Elliot at 4:18 PM on July 29, 2004 | #1060 | reply | quote

ok i'll look for the World posts

How about "provisional" loyalty i.e. fool me once shame on you, fool me twice shame on me. A presumption of trust until otherwise indicated - then distrust. If no reason arises to "distrust" (i.e. England doesn't act badly) then "trust" can remain and this can build over time to something resembling "loyalty".

I'd say this is what most people have in mind when they use the word "loyalty" in the first place, in most contexts.

Romantic relationships are no exception. X lying (about something serious, ok) "destroys trust" which means it de-justifies the provisional loyalty which Y had granted to X, makes Y think that maybe in the future a whole new attitude will be required, this all causes pain, etc. What's wrong.

I agree with all your exceptions but lying could still be considered generally wrong on the basis that if you tend to lie you reduce the # of people willing to grant you "provisional loyalty", which is bad for you (and potentially for them). Lying is also wrong because not-lying (at least not without good reason) is generally a good habit to form for the reason of the preceding sentence.

So let's just say, "don't lie, it makes you less trust-worthy" (i.e. try to be more trustworthy - try not to lie), and in particular "in a relationship don't lie because you make the person feel bad for granting you provisional loyalty, they might decide to revoke it, this causes pain and could destroy the relationship".

Unless of course it's something ok to lie about but as others have pointed out this boundary will be implicit in the terms of the relationship.

I have not seen the film Shall We Dance (I take it that's what you were referring to) so I don't know the situation there.

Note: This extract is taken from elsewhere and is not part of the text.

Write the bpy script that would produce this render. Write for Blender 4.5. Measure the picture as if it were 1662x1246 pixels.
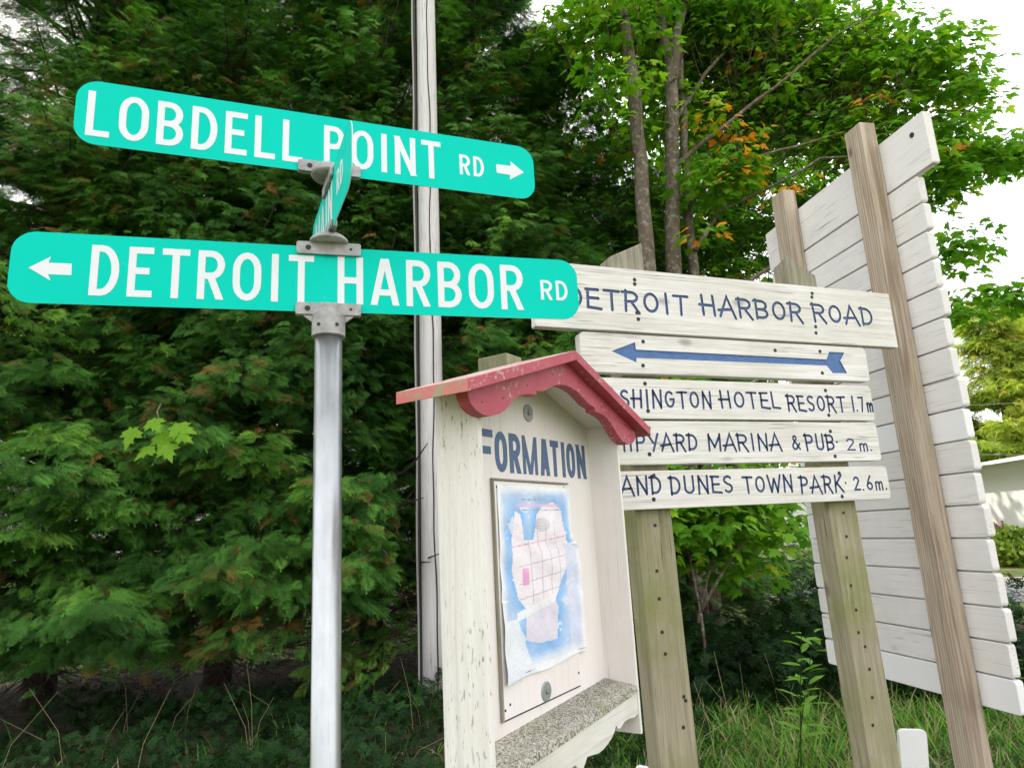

Blixa at 4:52 PM on July 29, 2004 | #1061 | reply | quote

ok read World posts on "loyalty". Seems to me they were talking about relations between nation-states. & seems to me that's a different thing than personal/romantic relationships. *shrug*


Blixa at 6:19 PM on July 29, 2004 | #1062 | reply | quote

Camille,

You said that lying was okay for spies and then made the following blanket statement about lying in close relationships:

"And yet, I can’t help but think overall lying is still really wrong. But let me explain it a bit more. Lying in personal, intimate relationships does something very damaging. It eats away all trust and creates gapping holes between people. Even the tiny little white lies, that will inevitably be found out, tear apart intimacy. They destroy."

More such statements followed.

As I tried to explain in my comment, there is a good type of lying in close relationships. It's the kind that doesn't have any of the negative effects you refer to and has many positive effects like protecting someone's growth of knowledge and privacy.

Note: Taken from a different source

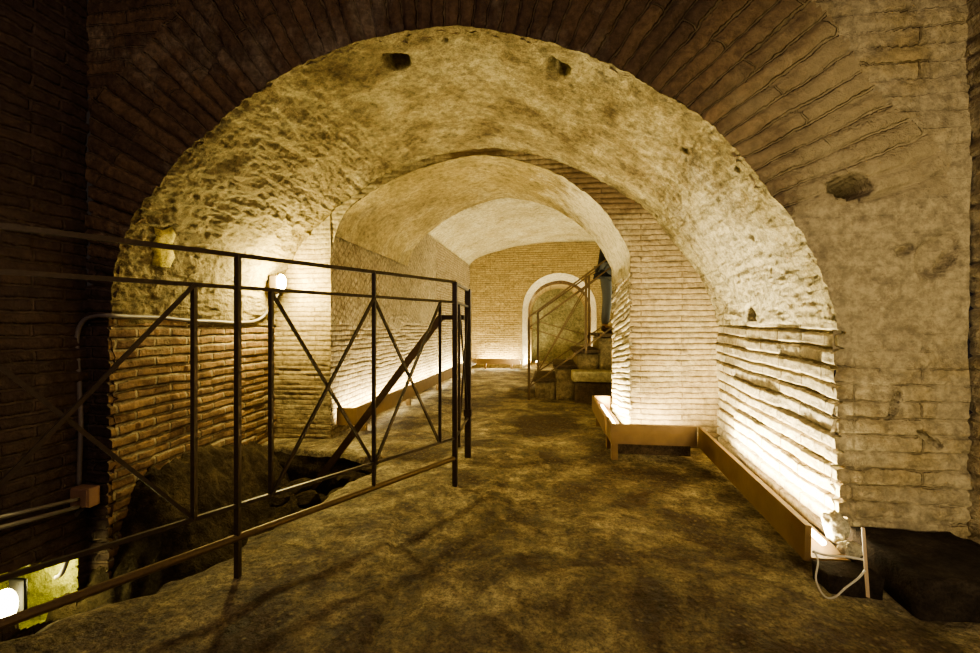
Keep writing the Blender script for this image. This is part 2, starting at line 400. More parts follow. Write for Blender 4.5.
# ------------------------------------------------------------------ 2. bay vault
def bay_vault():
    ny, ns = 260, 860
    ys = np.linspace(Y1 - .01, Y2 + .02, ny); P = np.zeros((ny, ns, 3)); UV = np.zeros((ny, ns, 2))
    for i, y in enumerate(ys):
        X, Z, u = barrel(y, ns); P[i, :, 0] = X; P[i, :, 1] = y; P[i, :, 2] = Z; UV[i, :, 0] = y; UV[i, :, 1] = u
    N = nrm(P)
    if N[ny // 2, ns // 2, 2] > 0: N = -N
    left = sstep(-.6, -1.7, P[..., 0]); right = sstep(.3, 1.0, P[..., 0])
    Q = P * np.array([1, .6, 1.3])
    # lumps running along the slope like the dug tufa
    amp = .012 + .034 * left + .006 * right
    Qs = P * np.array([.8, .5, 2.0])
    d = amp * (.8 * fbm(Q, 3.5, 6, 12, .66) + .4 * ridge(Qs, 9, 4, 13) - .15) + .005 * fbm(P, 30, 3, 14) + .004 * ridge(Qs, 24, 2, 15)
    def hole(px, py, Y, r, depth):
        # where the ray meets the smooth vault
        best = None
        for yy in np.linspace(Y1, Y2, 120):
            p = onY(px, py, yy); X, Z, u = barrel(yy, 200)
            z = np.interp(p[0], X, Z)
            if best is None or abs(z - p[2]) < best[0]: best = (abs(z - p[2]), p)
        c = best[1]
        q = np.linalg.norm((P - c), axis=-1) / r + .5 * fbm(P, 18, 3, 61)
        return -depth * (1 - sstep(.6, 1.1, q))
    for px, py, r, dp in ((398, 62, .075, .2), (557, 66, .07, .2), (684, 150, .03, .06), (735, 170, .02, .04), (750, 237, .03, .06), (752, 318, .075, .14), (770, 270, .02, .03), (445, 40, .015, .04), (655, 215, .03, .02)):
        d = d + hole(px, py, 0, r, dp)
    # stays flush at both ends
    P = P + N * d[..., None]
    surf('ceiling', P, UV, M['vault'])
    return
bay_vault()

# ------------------------------------------------------------------ 3. bay side walls
def side_wall(name, xa, ya, xb, yb, z0, z1, inx, mat, bw, bh, seed, amp=.012, deep=.014, var=.007, ru=.012, rz=.006, mort=.011, slope=0, net=None):
    L = math.hypot(xb - xa, yb - ya); nu = max(3, int(L / ru)); nv = max(3, int((z1 - z0) / rz))
    u = np.linspace(0, L, nu); z = np.linspace(z0, z1, nv)
    U, Z = np.meshgrid(u, z, indexing='ij')
    P = np.stack([xa + (xb - xa) * U / L, ya + (yb - ya) * U / L, Z], -1)
    n = np.array([-(yb - ya), xb - xa, 0]) / L
    if n @ np.array(inx) < 0: n = -n
    wz = fbm(P, 3.5, 3, seed + 2) * .013 + fbm(P, 12, 2, seed + 3) * .004
    wu = fbm(P, 9, 2, seed + 4) * .012
    UV = np.stack([U + wu + 2, Z + wz + 3 + slope * U], -1)
    d = brick_disp(UV[..., 0], UV[..., 1], bw, bh, mort, seed, var, deep, .8) + amp * fbm(P, 3, 4, seed) + .004 * fbm(P, 30, 3, seed + 1)
    if net:
        a = math.radians(45); c_, s_ = math.cos(a), math.sin(a)
        UV2 = np.stack([UV[..., 0] * c_ + UV[..., 1] * s_, -UV[..., 0] * s_ + UV[..., 1] * c_], -1)
        m2 = (Z + .12 * fbm(P, 2.5, 3, 5) > net)
        d = np.where(m2, .012 * fbm(P, 3, 4, seed) + .005 * fbm(P, 30, 3, seed + 1), d)
        P = P + n * d[..., None]; mf = m2[:-1, :-1]
        o = surf(name, P, UV, mat, UV2=UV2, m2=mf); o.data.materials.append(M['net'])
        o.data.polygons.foreach_set('material_index', mf.reshape(-1).astype(np.int32)); o.data.update()
        return o
    P = P + n * d[..., None]
    return surf(name, P, UV, mat)
side_wall('wall_bay_right', XR1, Y1 - .012, XRB, Y2 + .01, -.05, ZS + .02, (-1, 0, 0), M['right_wall'], .42, .07, 21, .014, .022, .009, .01, .005, .014, slope=-.03)
side_wall('wall_bay_left', XL1, Y1 - .012, XLB, Y2 + .01, -1.05, ZS + .04, (1, 0, 0), M['left_wall'], .24, .058, 31, .02, .014, .008, .012, .007, .013)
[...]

Too many people consider all lying in close relationships wrong and then try to prevent each other and themselves from doing it just because it's "lying."

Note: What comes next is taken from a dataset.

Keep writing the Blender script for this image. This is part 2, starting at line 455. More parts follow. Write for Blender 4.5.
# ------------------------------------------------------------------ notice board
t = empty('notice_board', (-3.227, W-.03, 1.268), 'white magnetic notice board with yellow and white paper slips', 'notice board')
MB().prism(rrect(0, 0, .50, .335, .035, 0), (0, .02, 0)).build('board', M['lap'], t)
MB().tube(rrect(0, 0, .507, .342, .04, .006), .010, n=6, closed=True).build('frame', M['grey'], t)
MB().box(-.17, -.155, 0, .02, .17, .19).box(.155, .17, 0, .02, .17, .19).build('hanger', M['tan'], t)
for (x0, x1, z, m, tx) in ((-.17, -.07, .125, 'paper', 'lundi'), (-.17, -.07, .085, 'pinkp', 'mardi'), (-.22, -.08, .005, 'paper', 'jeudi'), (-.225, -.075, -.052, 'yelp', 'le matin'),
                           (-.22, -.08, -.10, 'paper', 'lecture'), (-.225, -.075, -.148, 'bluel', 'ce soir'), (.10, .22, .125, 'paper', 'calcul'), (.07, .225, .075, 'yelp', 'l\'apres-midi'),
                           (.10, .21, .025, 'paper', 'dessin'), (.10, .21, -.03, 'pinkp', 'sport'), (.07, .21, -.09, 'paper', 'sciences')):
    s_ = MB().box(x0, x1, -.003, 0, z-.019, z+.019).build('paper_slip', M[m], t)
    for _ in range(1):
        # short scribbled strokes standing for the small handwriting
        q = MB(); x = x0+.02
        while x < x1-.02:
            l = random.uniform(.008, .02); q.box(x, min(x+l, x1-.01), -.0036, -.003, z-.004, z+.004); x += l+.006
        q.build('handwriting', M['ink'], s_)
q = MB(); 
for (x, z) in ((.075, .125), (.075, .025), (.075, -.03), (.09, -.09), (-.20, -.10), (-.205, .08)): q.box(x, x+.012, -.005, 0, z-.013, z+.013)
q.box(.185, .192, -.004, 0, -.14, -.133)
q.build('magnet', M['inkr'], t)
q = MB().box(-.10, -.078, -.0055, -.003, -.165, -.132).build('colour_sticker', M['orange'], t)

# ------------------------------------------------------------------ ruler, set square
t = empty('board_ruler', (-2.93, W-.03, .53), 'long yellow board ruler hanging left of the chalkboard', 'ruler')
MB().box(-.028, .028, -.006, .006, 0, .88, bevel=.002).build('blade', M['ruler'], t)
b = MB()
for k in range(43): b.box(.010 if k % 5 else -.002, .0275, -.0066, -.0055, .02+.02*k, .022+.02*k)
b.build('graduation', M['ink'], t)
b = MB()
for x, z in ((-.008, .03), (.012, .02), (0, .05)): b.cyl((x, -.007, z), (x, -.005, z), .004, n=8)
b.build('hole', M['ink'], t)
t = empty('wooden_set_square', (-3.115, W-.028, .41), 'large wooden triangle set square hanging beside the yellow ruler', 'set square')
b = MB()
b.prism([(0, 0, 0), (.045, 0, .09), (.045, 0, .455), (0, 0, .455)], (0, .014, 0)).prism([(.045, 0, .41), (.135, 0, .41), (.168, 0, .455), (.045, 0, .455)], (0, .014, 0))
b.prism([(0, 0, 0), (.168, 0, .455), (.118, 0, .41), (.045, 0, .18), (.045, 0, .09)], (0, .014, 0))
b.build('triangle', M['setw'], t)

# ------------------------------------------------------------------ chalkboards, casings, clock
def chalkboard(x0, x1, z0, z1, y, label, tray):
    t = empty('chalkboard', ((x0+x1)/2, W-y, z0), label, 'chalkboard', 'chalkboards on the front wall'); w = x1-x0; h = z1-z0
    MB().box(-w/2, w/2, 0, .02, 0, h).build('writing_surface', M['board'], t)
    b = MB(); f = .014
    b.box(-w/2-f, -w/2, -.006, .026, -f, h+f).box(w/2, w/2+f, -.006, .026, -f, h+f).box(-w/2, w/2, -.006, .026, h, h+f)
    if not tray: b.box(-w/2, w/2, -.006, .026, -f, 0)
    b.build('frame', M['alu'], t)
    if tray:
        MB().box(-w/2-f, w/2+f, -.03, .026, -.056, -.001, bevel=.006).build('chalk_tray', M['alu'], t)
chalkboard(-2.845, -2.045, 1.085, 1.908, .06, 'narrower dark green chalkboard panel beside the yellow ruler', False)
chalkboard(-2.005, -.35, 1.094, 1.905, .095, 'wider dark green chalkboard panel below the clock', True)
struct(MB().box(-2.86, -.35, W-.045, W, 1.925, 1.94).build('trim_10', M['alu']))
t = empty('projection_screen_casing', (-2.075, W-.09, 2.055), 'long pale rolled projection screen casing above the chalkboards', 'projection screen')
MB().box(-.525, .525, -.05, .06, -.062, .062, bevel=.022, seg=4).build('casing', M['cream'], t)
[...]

Stephen at 7:18 PM on July 29, 2004 | #1063 | reply | quote

Stephen,

Could you maybe give me an example so that I could think about this differently? Thanks.


Camille at 4:18 PM on July 30, 2004 | #1064 | reply | quote

DD's definition of lying

On 12 Jun 2000, DD wrote to TCS List, under the subject "Re: What is a lie? (Santa, God, etc.)":

> [someone] wrote on 12/6/00 5:45 pm:

>> I have read many times that TCS parents do NOT lie to their children. At times I am not sure what this means.

> To lie is to convey to another person a statement that one believes to be false, with the intention to deceive.

DD's definition excludes:

- lying to oneself

- false statements conveyed to others which one believes as a result of lies one told oneself in the past

ET's essay on lying says:

> A *lie* is a *communication* (or a *belief*, for lying to yourself) which you *should* know is *false*.

ET's definition includes the two cases listed above that DD's definition excludes.